**WHAT IS REQUIRED**
Give a verbatim copy of the lines below, minus the pictures.

**COLLECTED DATA**

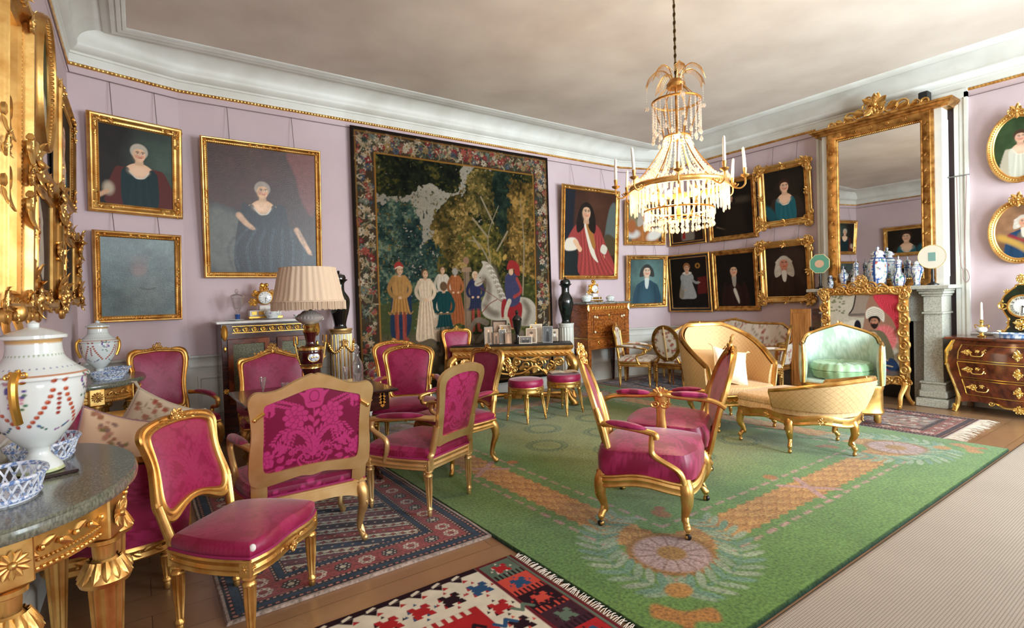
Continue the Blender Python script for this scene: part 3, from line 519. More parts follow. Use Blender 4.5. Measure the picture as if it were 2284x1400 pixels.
    g=S(176,164,146); gd=S(104,90,76); f0=f; f=lambda x,y:f0(.87+(x-.87)*1.2,.13+(y-.13)*1.08)
    c.sp([f(*q) for q in ((.653,.461),(.66,.44),(.635,.40),(.612,.35),(.625,.335),(.65,.345),(.675,.375),(.672,.31),(.647,.25),(.65,.2),(.68,.17),(.76,.15),(.84,.13),(.95,.12),(.985,.19),(.95,.255),(.88,.275),(.80,.25),(.76,.31),(.735,.41),(.69,.455))],g,.012)
    for a,q in (([(.72,.43),(.75,.33),(.77,.27)],gd),([(.66,.24),(.7,.2),(.74,.19)],gd),([(.9,.25),(.93,.2),(.9,.13)],gd),([(.66,.38),(.69,.33),(.68,.26)],gd)): c.st([f(*z) for z in a],.07,q,.08,k=.55)
    for q in range(16): t=q/15; x0,y0=.675+.085*t,.455-.14*t; c.st([f(x0,y0),f(x0+.03,y0+.0),f(x0+.035,y0-.05)],.012,S(206,196,180) if q%2 else S(140,124,106))
    c.el(*f(.642,.415),.011,.009,S(30,22,18)); c.el(*f(.617,.348),.008,.007,S(60,48,40)); c.st([f(.625,.385),f(.665,.40)],.009,S(110,56,40)); c.st([f(.64,.37),f(.78,.29)],.009,S(110,50,40)); c.st([f(.648,.25),f(.69,.29),f(.735,.31)],.012,S(120,60,50))
    for q in ([(.67,.2),(.62,.215),(.585,.17),(.6,.12)],[(.69,.17),(.65,.14),(.615,.10),(.63,.06)],[(.93,.15),(.95,.07),(.93,.0)],[(.88,.14),(.87,.05),(.88,0)]): c.st([f(*a) for a in q],(.085,.035),S(120,106,90),.015)
    c.sp([f(*q) for q in ((.765,.30),(.80,.31),(.885,.285),(.87,.19),(.82,.16),(.80,.22),(.76,.22))],S(138,38,40),.008); c.st([f(.765,.22),f(.8,.22),f(.82,.165),(f(.87,.19))],.012,S(196,160,110))
    c.sp([f(*q) for q in ((.79,.42),(.86,.425),(.875,.30),(.80,.28))],S(62,60,88),.01); c.st([f(.86,.41),f(.885,.35),f(.84,.32)],.05,S(150,60,54),.01); c.st([f(.81,.30),f(.785,.24),f(.79,.15)],(.075,.05),S(184,172,150),.01); c.el(*f(.825,.445),.042,.052,SK,.2); c.sp([f(*q) for q in ((.80,.455),(.82,.50),(.87,.485),(.88,.43),(.85,.43),(.84,.46))],S(146,44,42),.008); c.el(*f(.813,.45),.006,.005,S(50,36,28)); c.el(*f(.79,.515),.05,.03,S(176,140,70),.5,1)
    f=f0
    for i in range(60):
        x,y=f(R.uniform(.0,1.),R.uniform(-.12,.06)); c.st([(x,y),(x+R.uniform(-.05,.05),y+.06),(x+R.uniform(-.08,.08),y+.1)],.010,R.choice([S(34,46,30),S(60,64,36),S(96,88,60)]),.01)
    c.C*=(.86+.26*fbm(X*40,Y*40,31,2))[...,None]
    inb=(X<b)|(X>w-b)|(Y>h-b)|(Y<b*.6); F=c.C.copy(); c.C=np.where(inb[...,None],S(66,52,38),c.C)
    fl=[S(188,166,138),S(180,154,122),S(134,50,50),S(156,78,66),S(110,116,104),S(58,68,58),S(158,126,78),S(80,88,98),S(196,178,152)]
    def blob(x,y,n=7,r=.05):
        cc=np.asarray(R.choice(fl)); a0=R.random()*6
        for q in range(n): a=a0+q*2*PI/n; c.el(x+r*.75*math.cos(a),y+r*.75*math.sin(a),r*.66,r*.38,cc*.45,.25,a); c.el(x+r*.75*math.cos(a),y+r*.75*math.sin(a),r*.55,r*.28,cc*R.uniform(.75,1.1),.25,a)
        c.el(x,y,r*.34,r*.34,np.asarray(R.choice(fl))*.8,.3)
    for i in range(1000):
        sd=R.random()
        if sd<.3: x,y=R.uniform(.06,b-.05),R.uniform(.02,h-.06)
        elif sd<.6: x,y=R.uniform(w-b+.05,w-.06),R.uniform(.02,h-.06)
        else: x,y=R.uniform(.06,w-.06),R.uniform(h-b+.05,h-.07)
        if i%2==0: c.st([(x,y),(x+R.uniform(-.05,.05),y+R.uniform(-.06,.06)),(x+R.uniform(-.1,.1),y+R.uniform(-.1,.1))],(.016,.006),R.choice([S(136,124,94),S(84,90,64),S(170,150,118),S(56,64,58),S(116,104,78)]))
        else: blob(x,y,R.choice((5,6,7)),R.uniform(.018,.042))
    c.C*=(.8+.38*fbm(X*30,Y*30,5,2))[...,None]; c.C=np.where(inb[...,None],c.C,F); g1=S(150,104,44); dk=S(34,24,18)
    for (a,b_) in (((b,b*.6),(b,h-b)),((w-b,b*.6),(w-b,h-b)),((b,h-b),(w-b,h-b)),((b,b*.6),(w-b,b*.6))): c.st([a,b_],.02,g1,sm=False)
    m=np.minimum(np.minimum(X,w-X),np.minimum(Y,h-Y)); c.bl((.045-m)/.01,dk); c.bl(np.clip(1-np.abs(m-.055)/.012,0,1),g1*.8); c.C*=.72; return c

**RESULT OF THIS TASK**
Continue the Blender Python script for this scene: part 3, from line 519. More parts follow. Use Blender 4.5. Measure the picture as if it were 2284x1400 pixels.
    g=S(176,164,146); gd=S(104,90,76); f0=f; f=lambda x,y:f0(.87+(x-.87)*1.2,.13+(y-.13)*1.08)
    c.sp([f(*q) for q in ((.653,.461),(.66,.44),(.635,.40),(.612,.35),(.625,.335),(.65,.345),(.675,.375),(.672,.31),(.647,.25),(.65,.2),(.68,.17),(.76,.15),(.84,.13),(.95,.12),(.985,.19),(.95,.255),(.88,.275),(.80,.25),(.76,.31),(.735,.41),(.69,.455))],g,.012)
    for a,q in (([(.72,.43),(.75,.33),(.77,.27)],gd),([(.66,.24),(.7,.2),(.74,.19)],gd),([(.9,.25),(.93,.2),(.9,.13)],gd),([(.66,.38),(.69,.33),(.68,.26)],gd)): c.st([f(*z) for z in a],.07,q,.08,k=.55)
    for q in range(16): t=q/15; x0,y0=.675+.085*t,.455-.14*t; c.st([f(x0,y0),f(x0+.03,y0+.0),f(x0+.035,y0-.05)],.012,S(206,196,180) if q%2 else S(140,124,106))
    c.el(*f(.642,.415),.011,.009,S(30,22,18)); c.el(*f(.617,.348),.008,.007,S(60,48,40)); c.st([f(.625,.385),f(.665,.40)],.009,S(110,56,40)); c.st([f(.64,.37),f(.78,.29)],.009,S(110,50,40)); c.st([f(.648,.25),f(.69,.29),f(.735,.31)],.012,S(120,60,50))
    for q in ([(.67,.2),(.62,.215),(.585,.17),(.6,.12)],[(.69,.17),(.65,.14),(.615,.10),(.63,.06)],[(.93,.15),(.95,.07),(.93,.0)],[(.88,.14),(.87,.05),(.88,0)]): c.st([f(*a) for a in q],(.085,.035),S(120,106,90),.015)
    c.sp([f(*q) for q in ((.765,.30),(.80,.31),(.885,.285),(.87,.19),(.82,.16),(.80,.22),(.76,.22))],S(138,38,40),.008); c.st([f(.765,.22),f(.8,.22),f(.82,.165),(f(.87,.19))],.012,S(196,160,110))
    c.sp([f(*q) for q in ((.79,.42),(.86,.425),(.875,.30),(.80,.28))],S(62,60,88),.01); c.st([f(.86,.41),f(.885,.35),f(.84,.32)],.05,S(150,60,54),.01); c.st([f(.81,.30),f(.785,.24),f(.79,.15)],(.075,.05),S(184,172,150),.01); c.el(*f(.825,.445),.042,.052,SK,.2); c.sp([f(*q) for q in ((.80,.455),(.82,.50),(.87,.485),(.88,.43),(.85,.43),(.84,.46))],S(146,44,42),.008); c.el(*f(.813,.45),.006,.005,S(50,36,28)); c.el(*f(.79,.515),.05,.03,S(176,140,70),.5,1)
    f=f0
    for i in range(60):
        x,y=f(R.uniform(.0,1.),R.uniform(-.12,.06)); c.st([(x,y),(x+R.uniform(-.05,.05),y+.06),(x+R.uniform(-.08,.08),y+.1)],.010,R.choice([S(34,46,30),S(60,64,36),S(96,88,60)]),.01)
    c.C*=(.86+.26*fbm(X*40,Y*40,31,2))[...,None]
    inb=(X<b)|(X>w-b)|(Y>h-b)|(Y<b*.6); F=c.C.copy(); c.C=np.where(inb[...,None],S(66,52,38),c.C)
    fl=[S(188,166,138),S(180,154,122),S(134,50,50),S(156,78,66),S(110,116,104),S(58,68,58),S(158,126,78),S(80,88,98),S(196,178,152)]
    def blob(x,y,n=7,r=.05):
        cc=np.asarray(R.choice(fl)); a0=R.random()*6
        for q in range(n): a=a0+q*2*PI/n; c.el(x+r*.75*math.cos(a),y+r*.75*math.sin(a),r*.66,r*.38,cc*.45,.25,a); c.el(x+r*.75*math.cos(a),y+r*.75*math.sin(a),r*.55,r*.28,cc*R.uniform(.75,1.1),.25,a)
        c.el(x,y,r*.34,r*.34,np.asarray(R.choice(fl))*.8,.3)
    for i in range(1000):
        sd=R.random()
        if sd<.3: x,y=R.uniform(.06,b-.05),R.uniform(.02,h-.06)
        elif sd<.6: x,y=R.uniform(w-b+.05,w-.06),R.uniform(.02,h-.06)
        else: x,y=R.uniform(.06,w-.06),R.uniform(h-b+.05,h-.07)
        if i%2==0: c.st([(x,y),(x+R.uniform(-.05,.05),y+R.uniform(-.06,.06)),(x+R.uniform(-.1,.1),y+R.uniform(-.1,.1))],(.016,.006),R.choice([S(136,124,94),S(84,90,64),S(170,150,118),S(56,64,58),S(116,104,78)]))
        else: blob(x,y,R.choice((5,6,7)),R.uniform(.018,.042))
    c.C*=(.8+.38*fbm(X*30,Y*30,5,2))[...,None]; c.C=np.where(inb[...,None],c.C,F); g1=S(150,104,44); dk=S(34,24,18)
    for (a,b_) in (((b,b*.6),(b,h-b)),((w-b,b*.6),(w-b,h-b)),((b,h-b),(w-b,h-b)),((b,b*.6),(w-b,b*.6))): c.st([a,b_],.02,g1,sm=False)
    m=np.minimum(np.minimum(X,w-X),np.minimum(Y,h-Y)); c.bl((.045-m)/.01,dk); c.bl(np.clip(1-np.abs(m-.055)/.012,0,1),g1*.8); c.C*=.72; return c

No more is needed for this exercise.